Au lendemain du sommet européen extraordinaire sur l’immigration, les choix des dirigeants ne font pas l’unanimité. Suite à la mort de 1600 migrants le long des côtes méditerranéennes depuis le début de l’année 2015, les 28 états-membres devaient prendre des mesures urgentes. « Nous avons décidé de renforcer notre présence en mer, de combattre les trafiquants, d’empêcher les flux de migration illégale et de renforcer la solidarité et la responsabilité interne. » Pour ce faire, le plan d’action prévoit de l’aide au contrôle des frontières, le renvoi des migrants illégaux dans leur pays d’origine et la volonté d’accueillir des bénéficiaires de l’asile, principalement des Syriens. L’Union européenne a également décidé de tripler le budget de l’opération Triton, afin de renforcer les opérations menées près des côtes italiennes, grecques et maltaises. François Gemenne, spécialiste des questions de gouvernance mondiale de l’environnement et des migrations, réagit et analyse la situation.

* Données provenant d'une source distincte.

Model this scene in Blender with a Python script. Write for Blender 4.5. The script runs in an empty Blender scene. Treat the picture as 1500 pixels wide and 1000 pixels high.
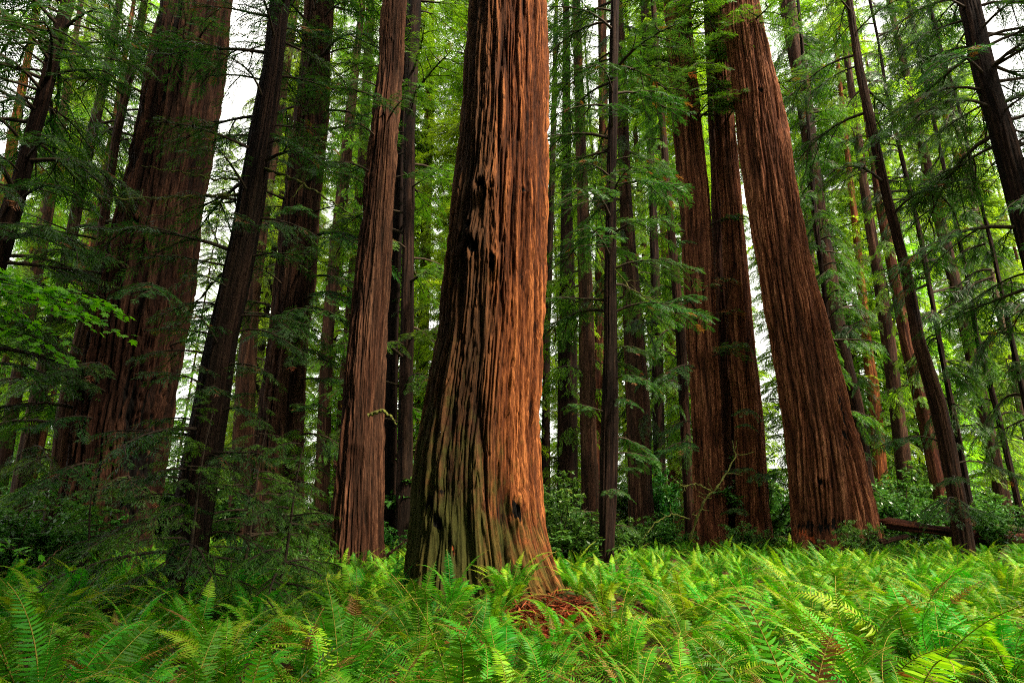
import bpy, math
import numpy as np
from mathutils import Vector, Matrix, Euler
R = np.random.default_rng(7)
PI = math.pi
S = bpy.context.scene
C = S.collection

# ------------------------------------------------------------------ camera
F = 850.0; CZ = 1.7
TH = math.atan(0.30)
cam_d = bpy.data.cameras.new('camera'); cam = bpy.data.objects.new('camera', cam_d); C.objects.link(cam)
cam.location = (0, 0, CZ); cam.rotation_euler = (PI/2+TH, 0, 0)
cam_d.sensor_width = 36; cam_d.lens = 36*F/1500; cam_d.clip_end = 2000; cam_d.clip_start = 0.05
S.camera = cam
cT, sT = math.cos(TH), math.sin(TH)
def at(px, py, Y):
    u = (px-750)/F; v = (500-py)/F
    d = np.array([u, cT-v*sT, sT+v*cT]); t = Y/d[1]
    return d[0]*t, CZ+d[2]*t, t/F          # x, z, metres per pixel
def proj(x, y, z):
    z = z-CZ
    dep = y*cT+z*sT; up = -y*sT+z*cT
    return 750+F*x/dep, 500-F*up/dep

def ground_h(x, y):
    x = np.asarray(x, float); y = np.asarray(y, float)
    h = 0.10*np.sin(x*0.33+1.1)*np.cos(y*0.27)+0.05*np.sin(x*0.9+y*0.6)+0.04*np.sin(y*1.3-x*0.5)
    h = h+0.46*np.exp(-((x-0.0)**2+(y-11.6)**2)/9.0)
    h = h+0.35*np.exp(-((x+13)**2+(y-18)**2)/20.0)
    h = h+0.25*np.exp(-((x-12)**2+(y-24)**2)/22.0)
    d = np.sqrt(x*x+y*y)
    return h*np.clip((d-0.5)/3, 0, 1)

# ------------------------------------------------------------------ node helpers
def new_mat(name):
    m = bpy.data.materials.new(name); m.use_nodes = True
    nt = m.node_tree; nt.nodes.clear()
    return m, nt
def N(nt, t, **k):
    n = nt.nodes.new(t)
    for a, b in k.items():
        if a == 'inp':
            for kk, vv in b.items(): n.inputs[kk].default_value = vv
        else: setattr(n, a, b)
    return n
def ramp(nt, stops, fac=None):
    r = nt.nodes.new('ShaderNodeValToRGB'); e = r.color_ramp.elements
    while len(e) > 1: e.remove(e[-1])
    e[0].position = stops[0][0]; e[0].color = (*stops[0][1], 1)
    for p, c in stops[1:]:
        q = e.new(p); q.color = (*c, 1)
    if fac is not None: nt.links.new(fac, r.inputs[0])
    return r
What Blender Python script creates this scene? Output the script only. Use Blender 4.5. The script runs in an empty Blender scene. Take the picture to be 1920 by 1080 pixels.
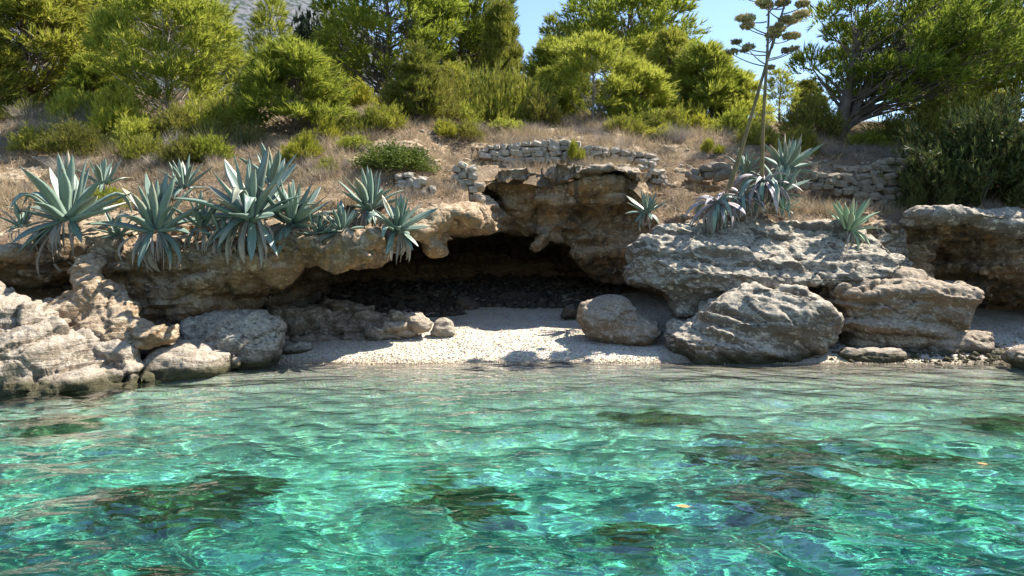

Quelle est votre sentiment à l’issue du sommet européen de ce jeudi ?
Ils ont pris la mauvaise direction. C’est à nouveau une réponse policière qui ne réglera pas le problème de fond. La réponse donnée par le sommet européen ne peut pas remplacer un projet politique. En ce qui concerne l’augmentation du budget de l’opération Triton, c’est bien, mais le problème reste que Triton n’est pas une opération de sauvetage. Tant qu’on ne prend pas les dispositions pour une véritable opération de sauvetage, l’augmentation de tous les budgets ne résoudra pas le fond du problème.
Faut-il selon vous renforcer ou ouvrir les frontières européennes ?
Il faut évidemment les ouvrir, ou au moins rétablir des voies d’accès légales pour les migrants. Fermer les frontières a pour seul effet de rendre les migrations plus dangereuses, certainement pas de les réduire. Les naufrages dans la Méditerranée sont largement la conséquence de cette politique de fermeture des frontières : jamais une frontière fermée ne découragera un migrant de tenter sa chance.
Quelles peuvent être les conséquences d’une ouverture des frontières sur ces flux migratoires ?
Globalement, l’ouverture des frontières ne modifierait pas significativement les flux migratoires. Simplement, les circulations entre pays d’origine et de destination seraient plus faciles, ce qui veut dire que les migrants pourraient plus facilement faire des aller-retours avec leur pays d’origine, ce qui développerait logiquement les échanges.
D’après vous, pourquoi l’Europe n’est-elle pas capable de gérer ces flux migratoires ?
Actuellement, il n’y a pas de véritable politique européenne en matière d’asile et d’immigration. Le seul dénominateur commun est la fermeture et la surveillance des frontières. Ça ne peut pas remplacer un projet politique. Aujourd’hui, on a 28 politiques migratoires différentes, ce qui crée inévitablement d’énormes disparités et d’énormes injustices. La priorité est d’harmoniser ces politiques, de définir des critères d’admission communs, et de rétablir des voies d’accès légales vers l’Europe.
Y a-t-il un pays européen qui incarne l’exemple à suivre en matière de politique migratoire ?
La Suède a toujours une politique migratoire plus humaine et plus progressiste. Rapporté au nombre d’habitants, c’est sans doute le pays européen qui accueille le plus de réfugiés. Il faut aussi saluer l’attitude de l’Italie en ce moment, très isolée face à la crise.
Quelles sont, d’après vous, les solutions envisageables pour l’Europe à ce stade ?
La priorité est de sauver des vies, donc il faut absolument rétablir une opération comparable à Mare Nostrum. Ensuite il faut rétablir des voies d’accès légales vers l’Europe.